Este profundo humanismo, fatalista y hasta socarrón en ocasiones, es la mejor herencia del Camas, a un año de su desaparición. Porque, es cierto que el cantaor dejó un fandango propio. Pero tal vez resulte más perdurable su actitud de rebeldía ante las convenciones, ante la sociedad franquista primero y capitalista siempre. El Camas inventó un fandango valiente y radical, insoportable, que es el palo flamenco de posguerra. El cante de las tabernas y de las madrugadas. El cante de los que no podían soportar el dolor y la muerte de cada día, y trataban de exorcizarlo cantando verdades en un mundo de pega, el de la dictadura franquista. El Camas se nos presenta en su fandango como discípulo aventajado de un Bizco Amate: es sin duda, y pese (o gracias) a su carácter libérrimo y creativo, su discípulo más fidedigno. Un cante roto, cuya humana intensidad lo sitúa más allá de la música y de la poesía, en los tuétanos mismos de lo humano. Del arte. El Camas se queja sin pensar. Se arroja en los tercios sin temor a la muerte. Su voz dulce contrastaba con la energía que imprimía a su cante, así como con la temática dura de sus letras. Una voz dulce, sí, pero al mismo tiempo desgarrada, en carne viva, y ésa es su cualidad artística más destacada, su exterior dulce, aplomado, e interior devastado, emocionalmente huérfano: de ahí que todos los huérfanos, que somos o seremos, nos identifiquemos con su arte. Su voz es un grito de protesta, destemplado pero dulce. Por todo ello, su fandango es uno de los más populares, gracias también a su amistad con Camarón de la Isla, que popularizó este cante entre sus seguidores. También Chocolate o Fernando de la Morena interpretaron sus cantes, hoy vivos en voces tan ensoleradas como la del Capullo de Jerez.

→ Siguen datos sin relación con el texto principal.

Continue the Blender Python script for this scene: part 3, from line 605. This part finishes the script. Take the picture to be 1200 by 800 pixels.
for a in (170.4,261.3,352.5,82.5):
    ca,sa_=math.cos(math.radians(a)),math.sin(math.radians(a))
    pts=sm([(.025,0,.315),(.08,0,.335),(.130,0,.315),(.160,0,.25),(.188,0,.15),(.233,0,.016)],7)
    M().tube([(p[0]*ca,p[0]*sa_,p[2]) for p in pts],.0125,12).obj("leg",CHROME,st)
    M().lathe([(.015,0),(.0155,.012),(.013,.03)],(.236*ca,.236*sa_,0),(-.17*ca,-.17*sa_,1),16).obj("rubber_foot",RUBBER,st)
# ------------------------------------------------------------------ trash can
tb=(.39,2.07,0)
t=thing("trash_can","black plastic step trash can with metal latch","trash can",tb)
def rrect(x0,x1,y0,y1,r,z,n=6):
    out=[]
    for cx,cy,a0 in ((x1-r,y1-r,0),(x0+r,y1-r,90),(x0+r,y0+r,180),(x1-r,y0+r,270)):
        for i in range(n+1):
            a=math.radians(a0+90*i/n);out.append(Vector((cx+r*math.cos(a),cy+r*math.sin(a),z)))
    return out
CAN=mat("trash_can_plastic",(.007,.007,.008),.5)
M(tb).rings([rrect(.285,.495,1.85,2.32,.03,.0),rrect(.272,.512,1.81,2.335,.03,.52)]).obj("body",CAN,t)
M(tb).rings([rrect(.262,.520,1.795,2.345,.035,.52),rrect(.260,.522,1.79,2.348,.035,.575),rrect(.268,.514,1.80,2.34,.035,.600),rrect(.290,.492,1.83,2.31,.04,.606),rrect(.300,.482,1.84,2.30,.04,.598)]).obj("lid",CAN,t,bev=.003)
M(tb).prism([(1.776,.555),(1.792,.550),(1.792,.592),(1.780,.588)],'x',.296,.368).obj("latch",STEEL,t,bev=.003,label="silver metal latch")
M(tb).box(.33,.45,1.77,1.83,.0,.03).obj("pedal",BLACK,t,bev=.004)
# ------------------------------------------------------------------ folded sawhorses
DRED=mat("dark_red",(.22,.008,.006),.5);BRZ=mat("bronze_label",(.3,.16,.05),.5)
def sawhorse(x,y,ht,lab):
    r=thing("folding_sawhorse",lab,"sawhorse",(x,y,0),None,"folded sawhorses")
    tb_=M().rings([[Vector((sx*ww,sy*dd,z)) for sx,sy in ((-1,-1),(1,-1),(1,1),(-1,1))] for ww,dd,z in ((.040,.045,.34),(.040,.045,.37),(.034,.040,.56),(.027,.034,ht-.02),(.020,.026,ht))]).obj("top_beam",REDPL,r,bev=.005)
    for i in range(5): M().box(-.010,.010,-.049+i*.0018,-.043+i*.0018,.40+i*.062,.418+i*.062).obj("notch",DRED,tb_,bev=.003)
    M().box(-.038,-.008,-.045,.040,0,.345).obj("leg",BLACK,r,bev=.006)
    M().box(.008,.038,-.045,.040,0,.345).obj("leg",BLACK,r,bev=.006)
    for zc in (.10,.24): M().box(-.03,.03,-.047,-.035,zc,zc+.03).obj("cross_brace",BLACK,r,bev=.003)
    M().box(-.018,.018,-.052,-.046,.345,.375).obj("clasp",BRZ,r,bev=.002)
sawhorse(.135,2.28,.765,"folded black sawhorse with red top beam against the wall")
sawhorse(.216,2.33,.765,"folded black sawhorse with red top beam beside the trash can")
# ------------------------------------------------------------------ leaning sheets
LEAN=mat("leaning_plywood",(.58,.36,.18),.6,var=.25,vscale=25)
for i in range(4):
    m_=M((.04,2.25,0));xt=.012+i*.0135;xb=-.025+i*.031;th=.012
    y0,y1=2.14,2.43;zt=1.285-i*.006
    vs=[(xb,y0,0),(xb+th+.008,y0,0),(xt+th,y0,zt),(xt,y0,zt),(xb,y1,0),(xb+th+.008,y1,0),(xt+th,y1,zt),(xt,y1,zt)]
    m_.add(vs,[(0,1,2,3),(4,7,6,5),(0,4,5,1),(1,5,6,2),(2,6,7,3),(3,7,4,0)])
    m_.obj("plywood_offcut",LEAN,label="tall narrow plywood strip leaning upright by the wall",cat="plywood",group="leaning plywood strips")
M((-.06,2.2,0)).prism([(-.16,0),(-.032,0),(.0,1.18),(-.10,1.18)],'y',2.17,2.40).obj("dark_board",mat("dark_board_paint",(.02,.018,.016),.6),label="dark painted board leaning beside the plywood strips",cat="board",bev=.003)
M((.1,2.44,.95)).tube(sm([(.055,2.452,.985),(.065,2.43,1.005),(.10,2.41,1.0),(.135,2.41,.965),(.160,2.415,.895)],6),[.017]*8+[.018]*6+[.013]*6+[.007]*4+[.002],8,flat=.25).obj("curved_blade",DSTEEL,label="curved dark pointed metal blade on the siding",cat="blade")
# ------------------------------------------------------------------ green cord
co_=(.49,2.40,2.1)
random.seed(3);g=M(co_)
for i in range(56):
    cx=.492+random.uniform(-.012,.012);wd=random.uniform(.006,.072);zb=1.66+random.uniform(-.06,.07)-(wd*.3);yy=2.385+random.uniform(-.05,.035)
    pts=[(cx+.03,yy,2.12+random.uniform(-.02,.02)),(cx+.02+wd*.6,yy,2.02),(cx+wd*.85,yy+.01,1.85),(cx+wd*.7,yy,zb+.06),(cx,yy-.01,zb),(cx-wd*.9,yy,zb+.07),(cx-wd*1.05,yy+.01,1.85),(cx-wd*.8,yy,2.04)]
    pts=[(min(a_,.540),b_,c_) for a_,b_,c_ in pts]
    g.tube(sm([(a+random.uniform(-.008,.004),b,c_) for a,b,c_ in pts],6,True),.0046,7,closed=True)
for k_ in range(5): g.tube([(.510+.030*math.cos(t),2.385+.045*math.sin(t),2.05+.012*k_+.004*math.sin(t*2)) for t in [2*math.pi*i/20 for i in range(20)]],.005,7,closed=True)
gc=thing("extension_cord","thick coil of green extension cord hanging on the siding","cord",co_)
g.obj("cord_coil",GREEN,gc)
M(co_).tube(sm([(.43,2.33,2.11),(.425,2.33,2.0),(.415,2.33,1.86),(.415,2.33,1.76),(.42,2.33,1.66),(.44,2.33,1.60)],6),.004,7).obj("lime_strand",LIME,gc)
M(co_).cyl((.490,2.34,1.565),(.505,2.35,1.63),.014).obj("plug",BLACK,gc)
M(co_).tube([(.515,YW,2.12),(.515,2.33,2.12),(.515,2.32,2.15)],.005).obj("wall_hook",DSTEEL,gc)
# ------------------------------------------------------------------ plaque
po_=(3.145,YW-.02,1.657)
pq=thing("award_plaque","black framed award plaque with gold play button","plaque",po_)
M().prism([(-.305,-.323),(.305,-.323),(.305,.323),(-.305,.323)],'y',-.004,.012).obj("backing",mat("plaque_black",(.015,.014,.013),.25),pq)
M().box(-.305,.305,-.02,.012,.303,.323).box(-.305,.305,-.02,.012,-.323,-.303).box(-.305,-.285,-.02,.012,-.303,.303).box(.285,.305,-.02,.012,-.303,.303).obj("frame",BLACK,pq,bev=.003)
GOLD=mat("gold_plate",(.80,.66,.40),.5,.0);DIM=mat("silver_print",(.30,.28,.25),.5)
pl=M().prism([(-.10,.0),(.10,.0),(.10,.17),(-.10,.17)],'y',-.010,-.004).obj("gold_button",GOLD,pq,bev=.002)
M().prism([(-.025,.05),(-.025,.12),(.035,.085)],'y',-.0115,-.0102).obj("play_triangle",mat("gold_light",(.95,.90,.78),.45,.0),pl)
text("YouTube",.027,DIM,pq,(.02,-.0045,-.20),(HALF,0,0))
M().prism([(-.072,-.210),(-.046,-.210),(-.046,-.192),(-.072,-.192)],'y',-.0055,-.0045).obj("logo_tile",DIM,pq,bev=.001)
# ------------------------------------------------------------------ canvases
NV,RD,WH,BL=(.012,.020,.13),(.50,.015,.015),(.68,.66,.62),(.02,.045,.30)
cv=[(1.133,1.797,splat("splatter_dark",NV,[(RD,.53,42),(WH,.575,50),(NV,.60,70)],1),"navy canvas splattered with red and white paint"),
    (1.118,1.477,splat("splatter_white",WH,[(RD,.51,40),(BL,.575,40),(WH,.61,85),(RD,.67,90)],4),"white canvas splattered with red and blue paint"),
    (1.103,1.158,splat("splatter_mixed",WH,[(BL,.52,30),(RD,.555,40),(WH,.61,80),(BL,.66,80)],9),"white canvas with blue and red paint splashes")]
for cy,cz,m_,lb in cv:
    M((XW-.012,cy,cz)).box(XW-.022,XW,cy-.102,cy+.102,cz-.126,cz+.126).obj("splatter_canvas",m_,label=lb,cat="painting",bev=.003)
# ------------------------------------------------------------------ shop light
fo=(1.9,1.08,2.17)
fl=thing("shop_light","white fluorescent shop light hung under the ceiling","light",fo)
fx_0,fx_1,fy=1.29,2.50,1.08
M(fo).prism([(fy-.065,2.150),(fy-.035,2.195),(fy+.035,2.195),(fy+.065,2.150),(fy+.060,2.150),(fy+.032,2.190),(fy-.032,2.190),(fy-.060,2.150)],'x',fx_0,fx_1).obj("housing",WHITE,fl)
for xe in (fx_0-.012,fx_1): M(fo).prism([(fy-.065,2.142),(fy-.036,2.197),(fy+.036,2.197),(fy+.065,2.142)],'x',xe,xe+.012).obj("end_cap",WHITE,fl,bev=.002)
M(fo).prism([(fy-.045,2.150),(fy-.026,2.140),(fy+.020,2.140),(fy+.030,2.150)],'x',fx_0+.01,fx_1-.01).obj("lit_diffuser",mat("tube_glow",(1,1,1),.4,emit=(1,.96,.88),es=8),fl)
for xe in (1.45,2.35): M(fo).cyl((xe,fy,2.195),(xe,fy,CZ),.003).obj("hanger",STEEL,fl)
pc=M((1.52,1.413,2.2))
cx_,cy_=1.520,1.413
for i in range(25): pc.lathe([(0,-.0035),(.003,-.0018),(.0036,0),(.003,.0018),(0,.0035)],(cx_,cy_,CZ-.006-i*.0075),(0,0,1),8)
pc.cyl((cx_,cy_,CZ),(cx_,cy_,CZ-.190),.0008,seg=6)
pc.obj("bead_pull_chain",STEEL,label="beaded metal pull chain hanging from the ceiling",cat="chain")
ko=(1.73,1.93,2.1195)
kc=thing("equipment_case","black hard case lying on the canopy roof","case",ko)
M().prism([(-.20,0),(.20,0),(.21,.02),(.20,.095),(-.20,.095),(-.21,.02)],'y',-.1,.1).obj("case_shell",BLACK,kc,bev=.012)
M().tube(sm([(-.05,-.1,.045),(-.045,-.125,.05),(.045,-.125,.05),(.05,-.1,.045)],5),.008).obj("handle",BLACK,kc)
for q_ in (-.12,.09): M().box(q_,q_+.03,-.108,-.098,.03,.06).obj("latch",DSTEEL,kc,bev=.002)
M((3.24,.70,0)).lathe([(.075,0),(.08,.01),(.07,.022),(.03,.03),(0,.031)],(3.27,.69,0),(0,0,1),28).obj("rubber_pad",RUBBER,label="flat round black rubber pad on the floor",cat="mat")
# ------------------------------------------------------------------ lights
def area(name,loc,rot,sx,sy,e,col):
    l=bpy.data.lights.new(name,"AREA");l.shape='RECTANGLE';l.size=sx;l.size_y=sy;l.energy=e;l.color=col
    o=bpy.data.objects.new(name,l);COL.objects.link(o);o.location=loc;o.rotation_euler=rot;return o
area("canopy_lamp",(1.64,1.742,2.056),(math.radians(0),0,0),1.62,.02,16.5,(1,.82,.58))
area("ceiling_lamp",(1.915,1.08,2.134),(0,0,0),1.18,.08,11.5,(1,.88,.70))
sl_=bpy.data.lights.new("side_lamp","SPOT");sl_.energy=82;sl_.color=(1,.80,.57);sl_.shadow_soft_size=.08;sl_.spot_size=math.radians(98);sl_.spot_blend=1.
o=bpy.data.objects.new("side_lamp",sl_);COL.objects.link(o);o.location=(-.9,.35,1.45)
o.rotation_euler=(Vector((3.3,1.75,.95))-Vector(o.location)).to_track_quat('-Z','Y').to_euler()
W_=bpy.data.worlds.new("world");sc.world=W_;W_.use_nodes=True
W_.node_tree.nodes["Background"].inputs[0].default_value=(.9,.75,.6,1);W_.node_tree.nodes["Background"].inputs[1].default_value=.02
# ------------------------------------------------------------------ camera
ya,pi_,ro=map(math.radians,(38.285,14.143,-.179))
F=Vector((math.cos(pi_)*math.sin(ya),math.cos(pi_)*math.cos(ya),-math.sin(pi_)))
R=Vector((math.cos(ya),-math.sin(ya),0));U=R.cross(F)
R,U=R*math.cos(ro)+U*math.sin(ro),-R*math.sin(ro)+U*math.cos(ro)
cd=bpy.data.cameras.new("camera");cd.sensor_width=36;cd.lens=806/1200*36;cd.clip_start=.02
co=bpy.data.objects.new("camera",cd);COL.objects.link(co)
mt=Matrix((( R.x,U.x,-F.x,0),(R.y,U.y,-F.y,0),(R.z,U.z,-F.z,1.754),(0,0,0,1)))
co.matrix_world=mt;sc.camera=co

Registró su fandango en 1972 con la guitarra de Ramón de Algeciras, uno de los grandes guitarristas de nuestro tiempo, fallecido también hace poco, el 19 de enero pasado. Son los cantes que ahora se reeditan coincidiendo con el primer aniversario de su muerte. Juan se inició como artista flamenco con tan sólo 9 años de edad, dadas su facultades vocales portentosas, para enrolarse poco después en las compañías de Pepe Pinto, Antoñita Moreno y Pepe Marchena. Luego se cansó de la vida de artista profesional, y vivió a su manera, fijando residencia durante años en Cataluña, o en el local que su cuñado Paco Lira regentaba en Sevilla, La Carbonería. Juan era un hombre de una presencia física contundente, que contrastaba con la ligereza pinturera de su fandango.